§ INSTRUCTION:
Copy out all of the material exactly as presented.

##############################

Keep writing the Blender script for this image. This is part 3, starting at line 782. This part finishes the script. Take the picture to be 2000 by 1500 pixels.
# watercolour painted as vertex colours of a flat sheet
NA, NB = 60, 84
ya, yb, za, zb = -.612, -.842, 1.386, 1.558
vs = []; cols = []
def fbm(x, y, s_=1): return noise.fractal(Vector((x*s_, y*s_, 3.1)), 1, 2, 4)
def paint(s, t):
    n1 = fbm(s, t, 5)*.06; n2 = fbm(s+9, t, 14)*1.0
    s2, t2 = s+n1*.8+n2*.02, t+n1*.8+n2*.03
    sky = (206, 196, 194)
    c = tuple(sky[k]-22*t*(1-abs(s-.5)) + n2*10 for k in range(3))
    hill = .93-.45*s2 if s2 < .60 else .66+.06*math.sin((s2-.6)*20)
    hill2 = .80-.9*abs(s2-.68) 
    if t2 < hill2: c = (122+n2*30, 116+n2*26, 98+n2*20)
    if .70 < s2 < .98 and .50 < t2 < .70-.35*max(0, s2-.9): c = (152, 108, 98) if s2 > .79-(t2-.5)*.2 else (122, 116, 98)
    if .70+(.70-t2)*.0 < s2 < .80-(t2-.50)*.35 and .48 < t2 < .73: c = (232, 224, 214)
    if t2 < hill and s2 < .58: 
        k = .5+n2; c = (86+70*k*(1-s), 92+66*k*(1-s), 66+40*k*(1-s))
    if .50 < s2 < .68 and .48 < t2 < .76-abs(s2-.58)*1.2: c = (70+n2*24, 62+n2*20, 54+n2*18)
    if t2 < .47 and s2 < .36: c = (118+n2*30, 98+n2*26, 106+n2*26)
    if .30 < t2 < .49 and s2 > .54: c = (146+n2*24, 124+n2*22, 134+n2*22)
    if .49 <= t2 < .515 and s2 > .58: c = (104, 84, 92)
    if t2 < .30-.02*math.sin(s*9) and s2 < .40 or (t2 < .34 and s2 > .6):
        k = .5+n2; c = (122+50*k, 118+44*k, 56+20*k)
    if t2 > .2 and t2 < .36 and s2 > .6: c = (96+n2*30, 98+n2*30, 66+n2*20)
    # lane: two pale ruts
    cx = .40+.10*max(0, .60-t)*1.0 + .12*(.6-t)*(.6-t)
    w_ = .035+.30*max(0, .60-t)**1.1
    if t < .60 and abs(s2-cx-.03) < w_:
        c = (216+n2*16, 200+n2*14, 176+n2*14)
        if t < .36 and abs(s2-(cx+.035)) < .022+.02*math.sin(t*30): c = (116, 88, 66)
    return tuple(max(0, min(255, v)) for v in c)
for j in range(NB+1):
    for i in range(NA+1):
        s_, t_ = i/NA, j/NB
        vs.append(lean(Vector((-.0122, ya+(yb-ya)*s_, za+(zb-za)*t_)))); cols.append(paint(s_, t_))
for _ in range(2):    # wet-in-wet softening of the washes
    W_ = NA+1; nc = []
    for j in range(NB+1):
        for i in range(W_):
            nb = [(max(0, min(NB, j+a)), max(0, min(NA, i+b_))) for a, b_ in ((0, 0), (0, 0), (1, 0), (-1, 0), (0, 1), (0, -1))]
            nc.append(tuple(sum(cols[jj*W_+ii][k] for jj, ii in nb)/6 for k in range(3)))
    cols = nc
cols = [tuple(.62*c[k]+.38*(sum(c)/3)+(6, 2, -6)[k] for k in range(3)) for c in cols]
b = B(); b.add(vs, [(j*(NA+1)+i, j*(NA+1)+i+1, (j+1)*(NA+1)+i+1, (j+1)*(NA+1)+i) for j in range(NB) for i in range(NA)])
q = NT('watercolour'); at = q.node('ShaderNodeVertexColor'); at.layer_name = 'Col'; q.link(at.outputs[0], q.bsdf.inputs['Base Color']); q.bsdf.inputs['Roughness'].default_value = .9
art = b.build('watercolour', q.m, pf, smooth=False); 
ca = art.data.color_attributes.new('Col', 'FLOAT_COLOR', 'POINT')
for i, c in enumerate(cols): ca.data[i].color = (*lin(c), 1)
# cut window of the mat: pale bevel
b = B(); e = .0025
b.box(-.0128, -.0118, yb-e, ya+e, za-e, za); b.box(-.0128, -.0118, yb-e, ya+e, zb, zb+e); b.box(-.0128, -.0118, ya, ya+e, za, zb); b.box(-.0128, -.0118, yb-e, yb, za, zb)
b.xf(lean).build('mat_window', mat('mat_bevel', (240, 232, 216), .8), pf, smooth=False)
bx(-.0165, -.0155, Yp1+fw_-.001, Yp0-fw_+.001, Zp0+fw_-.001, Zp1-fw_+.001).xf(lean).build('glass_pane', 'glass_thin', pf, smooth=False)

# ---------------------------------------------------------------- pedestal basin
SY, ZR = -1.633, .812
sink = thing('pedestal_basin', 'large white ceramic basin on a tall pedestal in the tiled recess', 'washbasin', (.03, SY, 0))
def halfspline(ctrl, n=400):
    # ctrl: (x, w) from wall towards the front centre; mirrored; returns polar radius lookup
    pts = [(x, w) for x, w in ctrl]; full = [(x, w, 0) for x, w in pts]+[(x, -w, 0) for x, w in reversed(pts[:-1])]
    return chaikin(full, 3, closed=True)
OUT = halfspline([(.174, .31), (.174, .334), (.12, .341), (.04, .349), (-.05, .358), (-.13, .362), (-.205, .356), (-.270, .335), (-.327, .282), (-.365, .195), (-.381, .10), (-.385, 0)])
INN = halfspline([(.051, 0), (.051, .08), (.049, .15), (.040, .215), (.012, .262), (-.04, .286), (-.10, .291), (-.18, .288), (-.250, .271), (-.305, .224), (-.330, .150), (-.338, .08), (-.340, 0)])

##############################

§ TASK RESPONSE:
Keep writing the Blender script for this image. This is part 3, starting at line 782. This part finishes the script. Take the picture to be 2000 by 1500 pixels.
# watercolour painted as vertex colours of a flat sheet
NA, NB = 60, 84
ya, yb, za, zb = -.612, -.842, 1.386, 1.558
vs = []; cols = []
def fbm(x, y, s_=1): return noise.fractal(Vector((x*s_, y*s_, 3.1)), 1, 2, 4)
def paint(s, t):
    n1 = fbm(s, t, 5)*.06; n2 = fbm(s+9, t, 14)*1.0
    s2, t2 = s+n1*.8+n2*.02, t+n1*.8+n2*.03
    sky = (206, 196, 194)
    c = tuple(sky[k]-22*t*(1-abs(s-.5)) + n2*10 for k in range(3))
    hill = .93-.45*s2 if s2 < .60 else .66+.06*math.sin((s2-.6)*20)
    hill2 = .80-.9*abs(s2-.68) 
    if t2 < hill2: c = (122+n2*30, 116+n2*26, 98+n2*20)
    if .70 < s2 < .98 and .50 < t2 < .70-.35*max(0, s2-.9): c = (152, 108, 98) if s2 > .79-(t2-.5)*.2 else (122, 116, 98)
    if .70+(.70-t2)*.0 < s2 < .80-(t2-.50)*.35 and .48 < t2 < .73: c = (232, 224, 214)
    if t2 < hill and s2 < .58: 
        k = .5+n2; c = (86+70*k*(1-s), 92+66*k*(1-s), 66+40*k*(1-s))
    if .50 < s2 < .68 and .48 < t2 < .76-abs(s2-.58)*1.2: c = (70+n2*24, 62+n2*20, 54+n2*18)
    if t2 < .47 and s2 < .36: c = (118+n2*30, 98+n2*26, 106+n2*26)
    if .30 < t2 < .49 and s2 > .54: c = (146+n2*24, 124+n2*22, 134+n2*22)
    if .49 <= t2 < .515 and s2 > .58: c = (104, 84, 92)
    if t2 < .30-.02*math.sin(s*9) and s2 < .40 or (t2 < .34 and s2 > .6):
        k = .5+n2; c = (122+50*k, 118+44*k, 56+20*k)
    if t2 > .2 and t2 < .36 and s2 > .6: c = (96+n2*30, 98+n2*30, 66+n2*20)
    # lane: two pale ruts
    cx = .40+.10*max(0, .60-t)*1.0 + .12*(.6-t)*(.6-t)
    w_ = .035+.30*max(0, .60-t)**1.1
    if t < .60 and abs(s2-cx-.03) < w_:
        c = (216+n2*16, 200+n2*14, 176+n2*14)
        if t < .36 and abs(s2-(cx+.035)) < .022+.02*math.sin(t*30): c = (116, 88, 66)
    return tuple(max(0, min(255, v)) for v in c)
for j in range(NB+1):
    for i in range(NA+1):
        s_, t_ = i/NA, j/NB
        vs.append(lean(Vector((-.0122, ya+(yb-ya)*s_, za+(zb-za)*t_)))); cols.append(paint(s_, t_))
for _ in range(2):    # wet-in-wet softening of the washes
    W_ = NA+1; nc = []
    for j in range(NB+1):
        for i in range(W_):
            nb = [(max(0, min(NB, j+a)), max(0, min(NA, i+b_))) for a, b_ in ((0, 0), (0, 0), (1, 0), (-1, 0), (0, 1), (0, -1))]
            nc.append(tuple(sum(cols[jj*W_+ii][k] for jj, ii in nb)/6 for k in range(3)))
    cols = nc
cols = [tuple(.62*c[k]+.38*(sum(c)/3)+(6, 2, -6)[k] for k in range(3)) for c in cols]
b = B(); b.add(vs, [(j*(NA+1)+i, j*(NA+1)+i+1, (j+1)*(NA+1)+i+1, (j+1)*(NA+1)+i) for j in range(NB) for i in range(NA)])
q = NT('watercolour'); at = q.node('ShaderNodeVertexColor'); at.layer_name = 'Col'; q.link(at.outputs[0], q.bsdf.inputs['Base Color']); q.bsdf.inputs['Roughness'].default_value = .9
art = b.build('watercolour', q.m, pf, smooth=False); 
ca = art.data.color_attributes.new('Col', 'FLOAT_COLOR', 'POINT')
for i, c in enumerate(cols): ca.data[i].color = (*lin(c), 1)
# cut window of the mat: pale bevel
b = B(); e = .0025
b.box(-.0128, -.0118, yb-e, ya+e, za-e, za); b.box(-.0128, -.0118, yb-e, ya+e, zb, zb+e); b.box(-.0128, -.0118, ya, ya+e, za, zb); b.box(-.0128, -.0118, yb-e, yb, za, zb)
b.xf(lean).build('mat_window', mat('mat_bevel', (240, 232, 216), .8), pf, smooth=False)
bx(-.0165, -.0155, Yp1+fw_-.001, Yp0-fw_+.001, Zp0+fw_-.001, Zp1-fw_+.001).xf(lean).build('glass_pane', 'glass_thin', pf, smooth=False)

# ---------------------------------------------------------------- pedestal basin
SY, ZR = -1.633, .812
sink = thing('pedestal_basin', 'large white ceramic basin on a tall pedestal in the tiled recess', 'washbasin', (.03, SY, 0))
def halfspline(ctrl, n=400):
    # ctrl: (x, w) from wall towards the front centre; mirrored; returns polar radius lookup
    pts = [(x, w) for x, w in ctrl]; full = [(x, w, 0) for x, w in pts]+[(x, -w, 0) for x, w in reversed(pts[:-1])]
    return chaikin(full, 3, closed=True)
OUT = halfspline([(.174, .31), (.174, .334), (.12, .341), (.04, .349), (-.05, .358), (-.13, .362), (-.205, .356), (-.270, .335), (-.327, .282), (-.365, .195), (-.381, .10), (-.385, 0)])
INN = halfspline([(.051, 0), (.051, .08), (.049, .15), (.040, .215), (.012, .262), (-.04, .286), (-.10, .291), (-.18, .288), (-.250, .271), (-.305, .224), (-.330, .150), (-.338, .08), (-.340, 0)])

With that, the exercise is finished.